La revolución de las redes sociales honra el ciclo comunicacional de la interactividad que la televisión del siglo XX omitía y se salta con una garrocha la chatarra conceptual del marxismo sobre la hipnotización de las masas.

Pero bien: he aquí que, como ha sucedido en el pasado, como sucedió con la televisión, los avances de la tecnología y sus beneficios se traen consigo su ración de taras culturales y sus vicios, concretando, otra vez, el intercambio de soluciones por nuevos problemas.

La interactividad comunicacional es también emocional: nos vemos forzados a lidiar en las redes con personas oscuras y sin criterio, que se coaligan con facilidad para fomentar el odio sin proporciones y amargarnos el día. La democracia en las comunicaciones vino a nosotros a recordarnos que no todo el mundo es razonable y bien intencionado, sino que la sociedad está también poblada por individuos miserables e indeseables. Es relativamente sencillo, además, hacer tomar aliento a un tornado de opinión en el opaco artificio de los bots.

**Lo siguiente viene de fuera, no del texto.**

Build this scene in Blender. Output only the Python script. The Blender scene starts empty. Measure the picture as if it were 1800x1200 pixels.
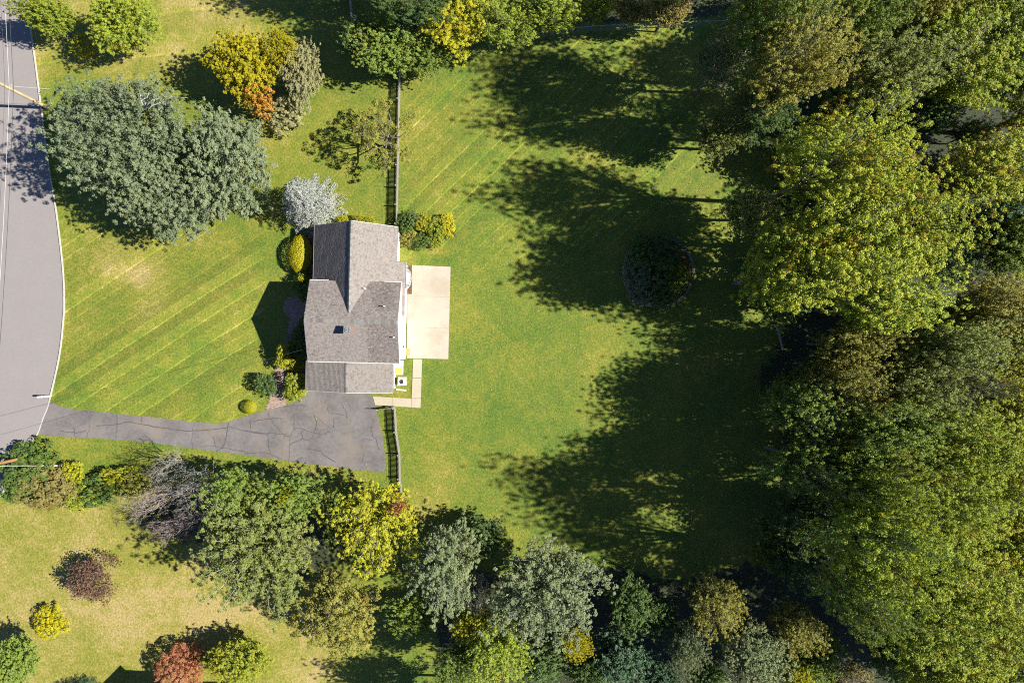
import bpy, math, random
import numpy as np
from mathutils import Vector, Matrix

# ------------------------------------------------------------------ camera, light, exposure
S = 16.5          # photograph pixels per metre on the ground
H = 72.7          # height of the drone
scene = bpy.context.scene
COL = scene.collection

cam_d = bpy.data.cameras.new("drone_camera")
cam_d.sensor_width = 36.0
cam_d.lens = 18.0 / ((900.0 / S) / H)
cam_d.clip_start = 0.5
cam_d.clip_end = 3000
cam = bpy.data.objects.new("drone_camera", cam_d)
cam.location = (0, 0, H)
COL.objects.link(cam)
scene.camera = cam

SUN_EL = math.radians(41.5)
SUN_AZ = math.radians(-2.6)      # towards the sun, measured from +x
to_sun = Vector((math.cos(SUN_AZ) * math.cos(SUN_EL), math.sin(SUN_AZ) * math.cos(SUN_EL), math.sin(SUN_EL)))
sun_d = bpy.data.lights.new("sun", 'SUN')
sun_d.energy = 5.0
sun_d.angle = math.radians(0.53)
sun_d.color = (1.0, 0.95, 0.86)
sun = bpy.data.objects.new("sun", sun_d)
sun.rotation_euler = to_sun.to_track_quat('Z', 'Y').to_euler()
sun.location = (60, 0, 60)
COL.objects.link(sun)

world = bpy.data.worlds.new("World")
scene.world = world
world.use_nodes = True
wn = world.node_tree
wn.nodes.clear()
w_out = wn.nodes.new('ShaderNodeOutputWorld')
w_bg = wn.nodes.new('ShaderNodeBackground')
w_sky = wn.nodes.new('ShaderNodeTexSky')
w_sky.sky_type = 'NISHITA'
w_sky.sun_disc = False
w_sky.sun_elevation = SUN_EL
w_sky.sun_rotation = math.radians(90) - SUN_AZ
w_sky.ozone_density = 6.0
w_sky.air_density = 0.5
w_sky.dust_density = 0.0
w_bg.inputs['Strength'].default_value = 0.078
w_hs = wn.nodes.new('ShaderNodeHueSaturation')
w_hs.inputs['Saturation'].default_value = 0.98
wn.links.new(w_sky.outputs[0], w_hs.inputs['Color'])
wn.links.new(w_hs.outputs[0], w_bg.inputs[0])
wn.links.new(w_bg.outputs[0], w_out.inputs[0])

scene.view_settings.view_transform = 'Standard'
scene.view_settings.look = 'None'
scene.view_settings.exposure = 1.33
scene.view_settings.gamma = 1.0
scene.view_settings.use_curve_mapping = False
scene.render.engine = 'CYCLES'
cy = scene.cycles
cy.max_bounces = 5
cy.diffuse_bounces = 2
cy.glossy_bounces = 2
cy.transmission_bounces = 3
cy.transparent_max_bounces = 4
cy.use_denoising = False
cy.filter_width = 1.1

R = math.radians


# ------------------------------------------------------------------ helpers
def W(px, py, z=0.0):
    k = (1 - z / H) / S
    return Vector(((px - 900) * k, (600 - py) * k, z))


def props(o, label=None, cat=None, group=None, kind=None):
    if label: o["label"] = label
    if cat: o["category"] = cat
    if group: o["group"] = group
    if kind: o["kind"] = kind
    return o


def empty(name, loc, rz=0.0, label=None, cat=None, group=None):
    o = bpy.data.objects.new(name, None)
    o.empty_display_size = 0.3
    o.location = loc
    o.rotation_euler = (0, 0, rz)
    COL.objects.link(o)
    return props(o, label, cat, group)


def link(name, me, parent=None, mat=None, loc=None):
    o = bpy.data.objects.new(name, me)
    if mat is not None:
        me.materials.append(mat)
    if parent is not None:
        o.parent = parent
    if loc is not None:
        o.location = loc
    COL.objects.link(o)
    return o


class MB:
    """collects simple shapes into one mesh"""
    def __init__(self):
        self.v = []; self.f = []; self.t = []

    def add(self, vs, fs, tint=0.5):
        n = len(self.v)
        self.v += [tuple(x) for x in vs]
        self.f += [tuple(i + n for i in f) for f in fs]
        self.t += [tint] * len(fs)

    def box(self, x0, x1, y0, y1, z0, z1, tint=0.5, M=None):
        vs = [Vector(p) for p in ((x0, y0, z0), (x1, y0, z0), (x1, y1, z0), (x0, y1, z0),
                                  (x0, y0, z1), (x1, y0, z1), (x1, y1, z1), (x0, y1, z1))]
        if M is not None: vs = [M @ p for p in vs]
        self.add(vs, [(3, 2, 1, 0), (4, 5, 6, 7), (0, 1, 5, 4), (1, 2, 6, 5), (2, 3, 7, 6), (3, 0, 4, 7)], tint)

    def bar(self, a, b, w, h, tint=0.5):
        a = Vector(a); b = Vector(b); d = b - a; L = d.length
        if L < 1e-6: return
        q = d.to_track_quat('X', 'Z').to_matrix().to_4x4()
        self.box(0, L, -w / 2, w / 2, -h / 2, h / 2, tint, Matrix.Translation(a) @ q)

    def tube(self, pts, rads, n=6, tint=0.5, cap=True):
        pts = [Vector(p) for p in pts]
        vs = []; fs = []
        for i, p in enumerate(pts):
            d = (pts[min(i + 1, len(pts) - 1)] - pts[max(i - 1, 0)])
            if d.length < 1e-9: d = Vector((0, 0, 1))
            d.normalize()
            a = Vector((0, 0, 1)) if abs(d.z) < 0.9 else Vector((1, 0, 0))
            u = d.cross(a).normalized(); w = d.cross(u)
            for k in range(n):
                an = 2 * math.pi * k / n
                vs.append(p + (u * math.cos(an) + w * math.sin(an)) * rads[i])
        for i in range(len(pts) - 1):
            for k in range(n):
                k2 = (k + 1) % n
                fs.append((i * n + k, i * n + k2, (i + 1) * n + k2, (i + 1) * n + k))
        if cap:
            fs.append(tuple(reversed(range(n))))
            fs.append(tuple((len(pts) - 1) * n + k for k in range(n)))
        self.add(vs, fs, tint)

    def cyl(self, c, r, z0, z1, n=16, tint=0.5, r2=None):
        self.tube([(c[0], c[1], z0), (c[0], c[1], z1)], [r, r if r2 is None else r2], n, tint)

    def prism(self, poly, z0, z1, tint=0.5):
        n = len(poly)
        ar = sum(poly[i][0] * poly[(i + 1) % n][1] - poly[(i + 1) % n][0] * poly[i][1] for i in range(n))
        if ar < 0: poly = list(reversed(poly))
        vs = [(p[0], p[1], z0) for p in poly] + [(p[0], p[1], z1) for p in poly]
        fs = [tuple(reversed(range(n))), tuple(range(n, 2 * n))]
        fs += [(i, (i + 1) % n, n + (i + 1) % n, n + i) for i in range(n)]
        self.add(vs, fs, tint)

    def build(self, name, mat, parent=None, loc=None, smooth=False, kind=None):
        me = bpy.data.meshes.new(name)
        me.from_pydata(self.v, [], self.f)
        at = me.attributes.new("tint", 'FLOAT', 'FACE')
        at.data.foreach_set("value", np.array(self.t, dtype=np.float32))
        if smooth:
            me.polygons.foreach_set("use_smooth", [True] * len(me.polygons))
        me.update()
        o = link(name, me, parent, mat, loc)
        if kind: o["kind"] = kind
        return o


def catmull(P, n=8):
    P = [np.array(p, float) for p in P]
    Q = [2 * P[0] - P[1]] + P + [2 * P[-1] - P[-2]]
    out = []
    for i in range(1, len(Q) - 2):
        for k in range(n):
            t = k / n
            a, b, c, d = Q[i - 1], Q[i], Q[i + 1], Q[i + 2]
            out.append(0.5 * ((2 * b) + (-a + c) * t + (2 * a - 5 * b + 4 * c - d) * t * t + (-a + 3 * b - 3 * c + d) * t ** 3))
    out.append(P[-1])
    return [tuple(p) for p in out]


def wpoly(pts):
    return [tuple(W(*p)[:2]) for p in pts]


def inside(poly, x, y):
    c = False
    j = len(poly) - 1
    for i in range(len(poly)):
        xi, yi = poly[i]; xj, yj = poly[j]
        if (yi > y) != (yj > y) and x < (xj - xi) * (y - yi) / (yj - yi) + xi:
            c = not c
        j = i
    return c


# ------------------------------------------------------------------ materials
class NT:
    def __init__(self, name):
        self.m = bpy.data.materials.new(name)
        self.m.use_nodes = True
        self.t = self.m.node_tree
        self.n = self.t.nodes
        self.b = self.n["Principled BSDF"]
        self.out = self.n["Material Output"]

    def new(self, typ, **kw):
        nd = self.n.new(typ)
        for k, v in kw.items():
            if k.startswith("i_"):
                key = k[2:]
                key = int(key) if key.isdigit() else key.replace("_", " ")
                nd.inputs[key].default_value = v
            else:
                setattr(nd, k, v)
        return nd

    def l(self, a, b):
        self.t.links.new(a, b)

    def math(self, op, a, b=None, c=None, clamp=False):
        nd = self.n.new('ShaderNodeMath'); nd.operation = op; nd.use_clamp = clamp
        for i, x in enumerate((a, b, c)):
            if x is None: continue
            if isinstance(x, (int, float)): nd.inputs[i].default_value = x
            else: self.l(x, nd.inputs[i])
        return nd.outputs[0]

    def mix(self, f, a, b, blend='MIX'):
        nd = self.n.new('ShaderNodeMix'); nd.data_type = 'RGBA'; nd.blend_type = blend
        if isinstance(f, (int, float)): nd.inputs[0].default_value = f
        else: self.l(f, nd.inputs[0])
        for i, x in ((6, a), (7, b)):
            if isinstance(x, (tuple, list)): nd.inputs[i].default_value = (*x[:3], 1)
            else: self.l(x, nd.inputs[i])
        return nd.outputs[2]

    def noise(self, vec, scale, detail=3, rough=0.55):
        nd = self.n.new('ShaderNodeTexNoise')
        nd.inputs['Scale'].default_value = scale
        nd.inputs['Detail'].default_value = detail
        nd.inputs['Roughness'].default_value = rough
        if vec is not None: self.l(vec, nd.inputs['Vector'])
        return nd.outputs['Fac']

    def ramp(self, f, stops, interp='LINEAR'):
        nd = self.n.new('ShaderNodeValToRGB')
        cr = nd.color_ramp; cr.interpolation = interp
        while len(cr.elements) < len(stops): cr.elements.new(0.5)
        for e, (p, c) in zip(cr.elements, stops):
            e.position = p
            e.color = (*c, 1) if isinstance(c, (tuple, list)) else (c, c, c, 1)
        self.l(f, nd.inputs[0])
        return nd.outputs[0]

    def attr(self, name):
        nd = self.n.new('ShaderNodeAttribute'); nd.attribute_name = name
        return nd.outputs['Fac']

    def obj(self):
        return self.n.new('ShaderNodeTexCoord').outputs['Object']

    def bump(self, h, dist, strength=1.0):
        nd = self.n.new('ShaderNodeBump')
        nd.inputs['Distance'].default_value = dist
        nd.inputs['Strength'].default_value = strength
        self.l(h, nd.inputs['Height'])
        self.l(nd.outputs[0], self.b.inputs['Normal'])

    def setup(self, rough=0.7, spec=0.3):
        self.b.inputs['Roughness'].default_value = rough
        self.b.inputs['Specular IOR Level'].default_value = spec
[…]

Las redes sociales se devoran nuestra atención y fomentan nuestra dispersión, y la de nuestros hijos, a niveles verdaderamente inconvenientes, y en demasiadas ocasiones haciendo consumo de chatarra. Las dimensiones de su uso son narcóticas. Alteran el sueño, nos pueden hostilizar y nos alejan de la lectura y de las reflexiones hondas. Nuestros hijos, en particular, lucen expuestos a la sordidez de internet, al filtro de contenidos para adultos, a las estafas, las engañifas, las burlas, las agresiones y las imitaciones, incluso a ser víctimas del hampa. Con demasiada facilidad toman vuelos los bulos, las “fake news”, que producen graves distorsiones en la información y le ofrecen combustible existencial a los fanáticos y los tontos. Termina un poco cansado de tanta gente que se cree famosa sin serlo.

Hasta el cuello de trabajo y obligaciones, las circunstancias de pronto nos sorprenden con una tarde perdida en otro debate estéril de twitter, maniatado emocionalmente por otros, teniendo que asumir señalamientos de gente que no conoces, intercambiando epítetos sobre el sexo de los ángeles.

Caminando a dormir, o despertando al día siguiente, la mañana debuta con un “discrepo de tamaña barbaridad”, o “tus apreciaciones dejan mucho que desear” o un “te voy a agradecer que me respetes.” Antes del propio encuentro de la pasta dental con el cepillo de dientes.